> _Aim of the task_
Return the line containing "The Blender Python", the line containing "0.13), 0.7), door2)", and every line between them, exactly as they stand. Output nothing else.

> _Material_
* BEGIN *

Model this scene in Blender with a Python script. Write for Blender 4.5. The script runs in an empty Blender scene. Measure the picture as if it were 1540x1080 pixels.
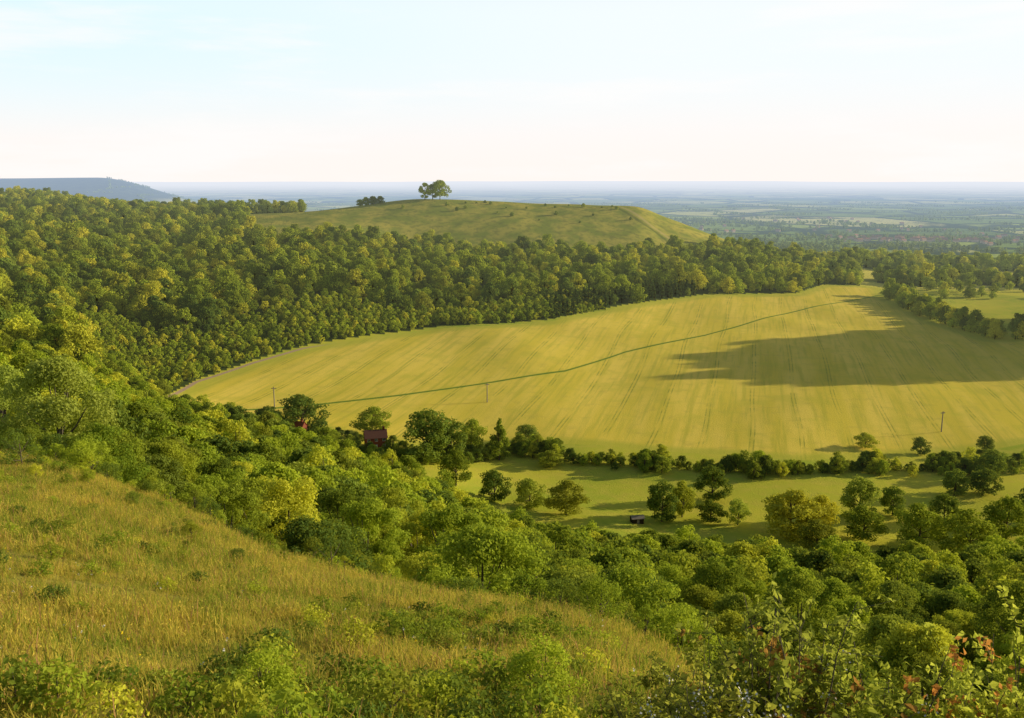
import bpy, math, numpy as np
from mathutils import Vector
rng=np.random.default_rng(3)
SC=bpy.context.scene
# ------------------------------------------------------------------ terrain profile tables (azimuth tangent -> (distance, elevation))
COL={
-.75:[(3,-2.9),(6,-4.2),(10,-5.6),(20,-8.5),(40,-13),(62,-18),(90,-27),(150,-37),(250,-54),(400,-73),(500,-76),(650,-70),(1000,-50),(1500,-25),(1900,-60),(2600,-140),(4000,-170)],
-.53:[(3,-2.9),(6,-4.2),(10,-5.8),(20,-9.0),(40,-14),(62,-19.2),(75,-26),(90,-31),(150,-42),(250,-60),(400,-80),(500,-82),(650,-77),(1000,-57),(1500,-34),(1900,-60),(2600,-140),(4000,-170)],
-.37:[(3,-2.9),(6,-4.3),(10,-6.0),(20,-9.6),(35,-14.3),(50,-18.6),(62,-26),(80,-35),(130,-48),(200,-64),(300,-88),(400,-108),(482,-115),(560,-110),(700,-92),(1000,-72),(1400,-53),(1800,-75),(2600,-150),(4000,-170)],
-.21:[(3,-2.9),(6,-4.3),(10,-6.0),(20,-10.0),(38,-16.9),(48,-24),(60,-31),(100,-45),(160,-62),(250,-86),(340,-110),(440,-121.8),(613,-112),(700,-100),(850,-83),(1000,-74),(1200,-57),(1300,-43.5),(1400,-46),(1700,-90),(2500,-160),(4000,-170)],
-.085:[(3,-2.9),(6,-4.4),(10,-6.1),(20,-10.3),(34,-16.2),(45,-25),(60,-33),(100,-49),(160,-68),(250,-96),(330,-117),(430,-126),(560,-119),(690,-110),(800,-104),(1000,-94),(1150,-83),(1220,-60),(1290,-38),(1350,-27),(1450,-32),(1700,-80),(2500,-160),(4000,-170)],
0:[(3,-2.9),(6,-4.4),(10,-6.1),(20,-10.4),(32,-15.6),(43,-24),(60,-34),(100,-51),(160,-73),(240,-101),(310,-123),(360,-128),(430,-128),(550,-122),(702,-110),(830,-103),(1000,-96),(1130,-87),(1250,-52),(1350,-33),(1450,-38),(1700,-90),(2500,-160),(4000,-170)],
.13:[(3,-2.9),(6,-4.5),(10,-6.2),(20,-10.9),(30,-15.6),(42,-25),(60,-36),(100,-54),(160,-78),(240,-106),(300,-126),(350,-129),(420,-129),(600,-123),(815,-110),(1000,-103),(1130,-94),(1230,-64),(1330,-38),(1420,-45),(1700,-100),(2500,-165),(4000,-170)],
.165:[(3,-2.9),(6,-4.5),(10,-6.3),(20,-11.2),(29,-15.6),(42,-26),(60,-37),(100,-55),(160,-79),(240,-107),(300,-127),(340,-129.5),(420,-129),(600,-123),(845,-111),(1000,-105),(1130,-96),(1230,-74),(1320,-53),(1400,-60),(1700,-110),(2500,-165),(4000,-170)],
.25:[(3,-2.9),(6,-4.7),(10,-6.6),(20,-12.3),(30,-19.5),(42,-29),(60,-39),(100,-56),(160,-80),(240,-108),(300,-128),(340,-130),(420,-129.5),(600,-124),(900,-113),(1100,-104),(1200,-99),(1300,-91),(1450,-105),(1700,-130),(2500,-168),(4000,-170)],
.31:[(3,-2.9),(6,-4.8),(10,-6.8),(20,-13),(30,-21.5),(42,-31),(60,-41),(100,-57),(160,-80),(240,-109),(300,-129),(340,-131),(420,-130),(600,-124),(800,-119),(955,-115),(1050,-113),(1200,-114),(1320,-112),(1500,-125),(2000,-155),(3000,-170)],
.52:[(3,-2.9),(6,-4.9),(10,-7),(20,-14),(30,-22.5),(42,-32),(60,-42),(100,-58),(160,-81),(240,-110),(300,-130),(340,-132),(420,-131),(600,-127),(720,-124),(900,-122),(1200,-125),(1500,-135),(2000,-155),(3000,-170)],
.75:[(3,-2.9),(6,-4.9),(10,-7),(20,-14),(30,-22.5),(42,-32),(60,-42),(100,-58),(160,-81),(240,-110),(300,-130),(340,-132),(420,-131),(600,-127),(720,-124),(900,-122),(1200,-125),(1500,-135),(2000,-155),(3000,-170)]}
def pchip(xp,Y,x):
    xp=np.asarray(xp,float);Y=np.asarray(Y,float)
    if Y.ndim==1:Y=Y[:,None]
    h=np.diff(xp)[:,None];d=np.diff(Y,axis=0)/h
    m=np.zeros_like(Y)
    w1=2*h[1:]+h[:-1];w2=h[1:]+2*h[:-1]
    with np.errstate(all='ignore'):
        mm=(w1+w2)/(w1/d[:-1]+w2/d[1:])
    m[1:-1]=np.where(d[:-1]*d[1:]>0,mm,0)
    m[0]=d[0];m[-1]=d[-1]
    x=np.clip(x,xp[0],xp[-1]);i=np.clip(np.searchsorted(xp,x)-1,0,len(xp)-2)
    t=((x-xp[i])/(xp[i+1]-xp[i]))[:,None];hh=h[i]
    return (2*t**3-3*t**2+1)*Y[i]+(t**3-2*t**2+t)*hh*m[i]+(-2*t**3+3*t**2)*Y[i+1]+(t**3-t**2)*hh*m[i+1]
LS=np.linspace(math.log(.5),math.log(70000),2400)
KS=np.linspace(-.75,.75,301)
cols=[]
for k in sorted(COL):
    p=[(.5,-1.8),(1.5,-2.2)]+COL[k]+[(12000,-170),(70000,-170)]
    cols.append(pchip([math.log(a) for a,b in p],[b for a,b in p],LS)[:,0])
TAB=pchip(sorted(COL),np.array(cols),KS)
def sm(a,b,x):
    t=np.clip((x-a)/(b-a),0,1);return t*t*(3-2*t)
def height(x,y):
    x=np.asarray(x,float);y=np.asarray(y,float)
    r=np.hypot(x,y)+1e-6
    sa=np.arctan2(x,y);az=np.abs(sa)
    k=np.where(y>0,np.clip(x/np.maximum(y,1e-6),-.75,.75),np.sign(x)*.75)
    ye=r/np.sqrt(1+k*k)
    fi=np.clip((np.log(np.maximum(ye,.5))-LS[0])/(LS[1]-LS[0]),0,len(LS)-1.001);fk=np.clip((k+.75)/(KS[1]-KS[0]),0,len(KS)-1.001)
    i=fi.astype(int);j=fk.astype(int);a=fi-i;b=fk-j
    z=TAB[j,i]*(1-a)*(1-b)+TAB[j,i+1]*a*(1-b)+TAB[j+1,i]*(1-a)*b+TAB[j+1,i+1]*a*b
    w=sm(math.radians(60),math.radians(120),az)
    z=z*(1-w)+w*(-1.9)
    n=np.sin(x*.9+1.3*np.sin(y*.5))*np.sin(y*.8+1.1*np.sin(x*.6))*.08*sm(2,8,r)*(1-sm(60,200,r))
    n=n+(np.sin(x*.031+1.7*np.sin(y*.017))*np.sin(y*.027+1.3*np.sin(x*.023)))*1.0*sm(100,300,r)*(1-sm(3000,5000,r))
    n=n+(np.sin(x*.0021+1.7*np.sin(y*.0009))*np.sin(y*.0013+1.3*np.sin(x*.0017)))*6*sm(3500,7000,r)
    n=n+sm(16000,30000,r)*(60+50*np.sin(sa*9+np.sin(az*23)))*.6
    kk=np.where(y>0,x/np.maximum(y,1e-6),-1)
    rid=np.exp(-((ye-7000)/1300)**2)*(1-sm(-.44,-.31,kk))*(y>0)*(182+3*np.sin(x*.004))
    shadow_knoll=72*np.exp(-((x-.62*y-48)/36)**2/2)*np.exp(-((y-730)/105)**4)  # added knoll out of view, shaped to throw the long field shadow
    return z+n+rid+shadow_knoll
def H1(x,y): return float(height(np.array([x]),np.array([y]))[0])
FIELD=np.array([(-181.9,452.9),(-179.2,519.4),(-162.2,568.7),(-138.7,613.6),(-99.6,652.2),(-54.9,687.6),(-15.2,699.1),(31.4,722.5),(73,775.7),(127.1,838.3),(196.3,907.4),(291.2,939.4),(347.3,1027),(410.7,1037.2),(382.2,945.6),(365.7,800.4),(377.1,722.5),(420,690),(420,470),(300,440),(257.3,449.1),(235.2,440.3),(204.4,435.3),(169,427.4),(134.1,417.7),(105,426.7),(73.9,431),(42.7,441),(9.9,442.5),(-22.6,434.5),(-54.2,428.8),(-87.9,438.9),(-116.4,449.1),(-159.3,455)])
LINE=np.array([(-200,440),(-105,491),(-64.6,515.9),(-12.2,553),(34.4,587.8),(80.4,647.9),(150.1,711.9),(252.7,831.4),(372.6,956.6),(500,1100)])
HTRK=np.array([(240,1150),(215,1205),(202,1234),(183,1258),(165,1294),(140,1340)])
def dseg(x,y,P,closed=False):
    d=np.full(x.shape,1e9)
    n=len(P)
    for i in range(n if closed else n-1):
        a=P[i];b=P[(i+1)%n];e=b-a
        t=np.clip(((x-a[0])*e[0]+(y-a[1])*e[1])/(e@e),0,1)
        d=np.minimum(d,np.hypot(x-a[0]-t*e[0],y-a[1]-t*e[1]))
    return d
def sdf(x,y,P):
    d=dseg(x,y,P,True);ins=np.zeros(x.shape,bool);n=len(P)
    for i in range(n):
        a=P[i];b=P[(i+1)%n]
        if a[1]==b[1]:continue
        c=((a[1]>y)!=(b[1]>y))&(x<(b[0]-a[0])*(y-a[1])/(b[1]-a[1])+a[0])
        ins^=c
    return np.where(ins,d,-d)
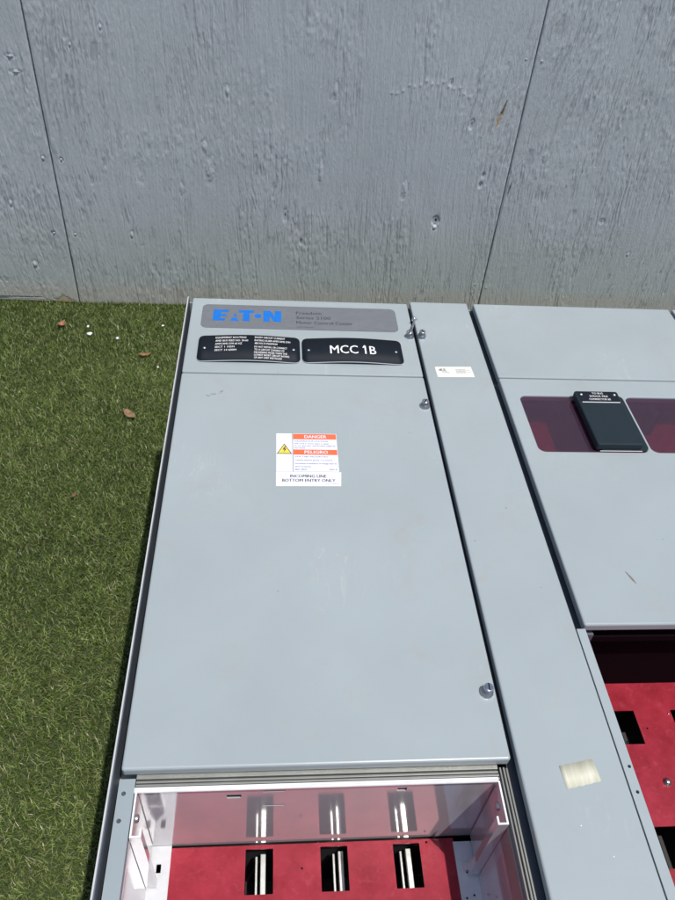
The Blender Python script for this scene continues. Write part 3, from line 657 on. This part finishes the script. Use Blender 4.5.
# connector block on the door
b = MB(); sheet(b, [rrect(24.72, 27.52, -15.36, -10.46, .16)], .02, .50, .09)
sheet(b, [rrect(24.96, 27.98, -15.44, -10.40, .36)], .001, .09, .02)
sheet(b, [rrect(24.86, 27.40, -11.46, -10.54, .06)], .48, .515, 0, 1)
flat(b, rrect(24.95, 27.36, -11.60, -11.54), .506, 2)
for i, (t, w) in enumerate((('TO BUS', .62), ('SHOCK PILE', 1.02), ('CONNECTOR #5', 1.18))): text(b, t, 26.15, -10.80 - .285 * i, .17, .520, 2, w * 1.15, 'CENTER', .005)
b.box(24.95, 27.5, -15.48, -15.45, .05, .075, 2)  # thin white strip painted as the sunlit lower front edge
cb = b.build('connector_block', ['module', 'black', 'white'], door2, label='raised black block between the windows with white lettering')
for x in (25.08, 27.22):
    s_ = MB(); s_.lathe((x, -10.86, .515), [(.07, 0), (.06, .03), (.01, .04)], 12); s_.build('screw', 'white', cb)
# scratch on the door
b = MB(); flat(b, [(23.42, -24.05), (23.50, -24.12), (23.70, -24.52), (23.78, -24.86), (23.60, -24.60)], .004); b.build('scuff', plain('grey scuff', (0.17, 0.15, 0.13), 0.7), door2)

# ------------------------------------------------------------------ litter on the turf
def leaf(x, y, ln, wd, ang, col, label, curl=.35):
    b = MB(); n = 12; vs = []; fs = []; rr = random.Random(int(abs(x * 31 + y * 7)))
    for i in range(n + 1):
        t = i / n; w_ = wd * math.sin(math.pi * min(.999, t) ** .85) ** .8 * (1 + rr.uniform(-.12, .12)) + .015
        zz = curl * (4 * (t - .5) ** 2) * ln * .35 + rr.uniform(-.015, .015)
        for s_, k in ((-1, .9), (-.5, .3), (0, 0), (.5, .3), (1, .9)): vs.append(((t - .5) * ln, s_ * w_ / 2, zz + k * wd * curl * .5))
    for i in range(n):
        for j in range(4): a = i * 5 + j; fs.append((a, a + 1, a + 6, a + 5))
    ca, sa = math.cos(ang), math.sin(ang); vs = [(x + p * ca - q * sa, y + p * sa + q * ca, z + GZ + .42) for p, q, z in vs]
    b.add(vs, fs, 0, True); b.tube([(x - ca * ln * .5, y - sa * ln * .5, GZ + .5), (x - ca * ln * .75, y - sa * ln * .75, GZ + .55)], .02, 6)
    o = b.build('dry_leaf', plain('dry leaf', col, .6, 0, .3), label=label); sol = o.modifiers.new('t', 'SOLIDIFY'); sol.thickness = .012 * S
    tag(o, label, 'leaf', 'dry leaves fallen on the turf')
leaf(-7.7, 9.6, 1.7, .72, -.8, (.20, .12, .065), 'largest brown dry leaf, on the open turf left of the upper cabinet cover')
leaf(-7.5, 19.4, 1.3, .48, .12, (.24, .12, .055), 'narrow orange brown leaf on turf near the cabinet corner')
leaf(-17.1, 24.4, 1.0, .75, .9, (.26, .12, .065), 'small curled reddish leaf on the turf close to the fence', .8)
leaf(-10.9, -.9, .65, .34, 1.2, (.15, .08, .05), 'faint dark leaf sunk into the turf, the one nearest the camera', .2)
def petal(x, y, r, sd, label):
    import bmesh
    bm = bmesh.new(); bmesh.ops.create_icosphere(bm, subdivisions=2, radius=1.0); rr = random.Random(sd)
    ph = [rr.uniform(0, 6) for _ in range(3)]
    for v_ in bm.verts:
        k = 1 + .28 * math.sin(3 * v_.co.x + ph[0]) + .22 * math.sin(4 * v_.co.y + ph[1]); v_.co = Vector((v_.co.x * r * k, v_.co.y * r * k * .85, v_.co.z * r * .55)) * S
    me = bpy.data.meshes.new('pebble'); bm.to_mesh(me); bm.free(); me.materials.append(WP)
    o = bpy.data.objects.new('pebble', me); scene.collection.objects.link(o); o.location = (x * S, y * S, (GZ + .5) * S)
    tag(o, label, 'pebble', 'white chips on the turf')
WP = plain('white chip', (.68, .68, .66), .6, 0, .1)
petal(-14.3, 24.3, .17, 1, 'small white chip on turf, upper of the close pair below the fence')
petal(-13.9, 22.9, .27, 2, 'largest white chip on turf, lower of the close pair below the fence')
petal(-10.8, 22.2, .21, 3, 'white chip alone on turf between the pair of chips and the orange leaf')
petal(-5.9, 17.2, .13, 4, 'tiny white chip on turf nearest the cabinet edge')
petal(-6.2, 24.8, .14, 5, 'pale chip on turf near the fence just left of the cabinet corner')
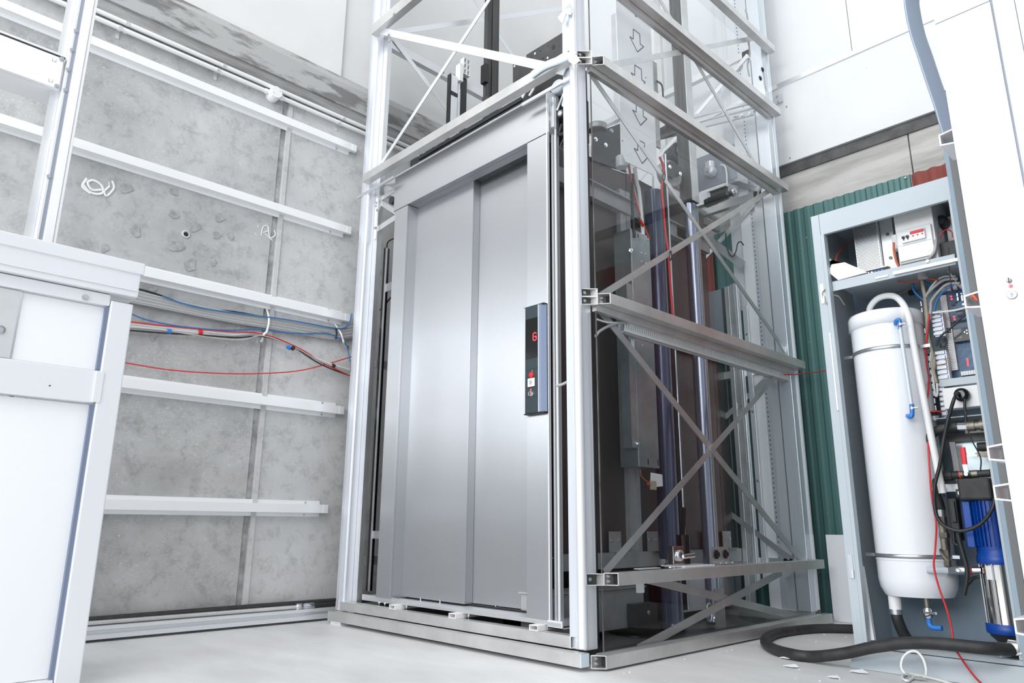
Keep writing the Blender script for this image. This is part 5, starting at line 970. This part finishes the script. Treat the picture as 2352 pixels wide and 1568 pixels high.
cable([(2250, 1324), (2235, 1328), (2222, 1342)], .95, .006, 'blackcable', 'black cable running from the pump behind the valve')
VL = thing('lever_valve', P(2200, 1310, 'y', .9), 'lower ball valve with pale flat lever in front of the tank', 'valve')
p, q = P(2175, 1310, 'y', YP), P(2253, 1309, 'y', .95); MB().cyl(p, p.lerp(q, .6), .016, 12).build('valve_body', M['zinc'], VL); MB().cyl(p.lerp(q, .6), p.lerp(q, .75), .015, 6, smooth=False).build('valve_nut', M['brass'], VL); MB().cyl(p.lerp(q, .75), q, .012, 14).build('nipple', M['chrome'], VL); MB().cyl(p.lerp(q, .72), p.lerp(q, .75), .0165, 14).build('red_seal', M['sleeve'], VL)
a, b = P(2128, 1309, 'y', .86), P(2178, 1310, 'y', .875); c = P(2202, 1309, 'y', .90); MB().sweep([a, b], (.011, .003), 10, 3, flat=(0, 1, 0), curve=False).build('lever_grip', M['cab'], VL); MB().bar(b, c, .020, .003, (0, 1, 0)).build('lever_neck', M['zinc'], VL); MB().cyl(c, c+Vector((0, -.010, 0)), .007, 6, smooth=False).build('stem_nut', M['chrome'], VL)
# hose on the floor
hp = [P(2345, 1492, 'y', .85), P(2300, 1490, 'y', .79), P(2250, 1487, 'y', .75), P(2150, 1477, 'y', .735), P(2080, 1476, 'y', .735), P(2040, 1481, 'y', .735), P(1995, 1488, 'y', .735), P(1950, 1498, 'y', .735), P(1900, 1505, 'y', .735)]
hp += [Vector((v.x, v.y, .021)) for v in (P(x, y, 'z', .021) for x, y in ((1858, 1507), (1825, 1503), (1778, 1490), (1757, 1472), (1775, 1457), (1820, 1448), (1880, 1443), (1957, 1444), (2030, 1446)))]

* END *

> _Task result_
The Blender Python script for this scene continues. Write part 3, from line 657 on. This part finishes the script. Use Blender 4.5.
# connector block on the door
b = MB(); sheet(b, [rrect(24.72, 27.52, -15.36, -10.46, .16)], .02, .50, .09)
sheet(b, [rrect(24.96, 27.98, -15.44, -10.40, .36)], .001, .09, .02)
sheet(b, [rrect(24.86, 27.40, -11.46, -10.54, .06)], .48, .515, 0, 1)
flat(b, rrect(24.95, 27.36, -11.60, -11.54), .506, 2)
for i, (t, w) in enumerate((('TO BUS', .62), ('SHOCK PILE', 1.02), ('CONNECTOR #5', 1.18))): text(b, t, 26.15, -10.80 - .285 * i, .17, .520, 2, w * 1.15, 'CENTER', .005)
b.box(24.95, 27.5, -15.48, -15.45, .05, .075, 2)  # thin white strip painted as the sunlit lower front edge
cb = b.build('connector_block', ['module', 'black', 'white'], door2, label='raised black block between the windows with white lettering')
for x in (25.08, 27.22):
    s_ = MB(); s_.lathe((x, -10.86, .515), [(.07, 0), (.06, .03), (.01, .04)], 12); s_.build('screw', 'white', cb)
# scratch on the door
b = MB(); flat(b, [(23.42, -24.05), (23.50, -24.12), (23.70, -24.52), (23.78, -24.86), (23.60, -24.60)], .004); b.build('scuff', plain('grey scuff', (0.17, 0.15, 0.13), 0.7), door2)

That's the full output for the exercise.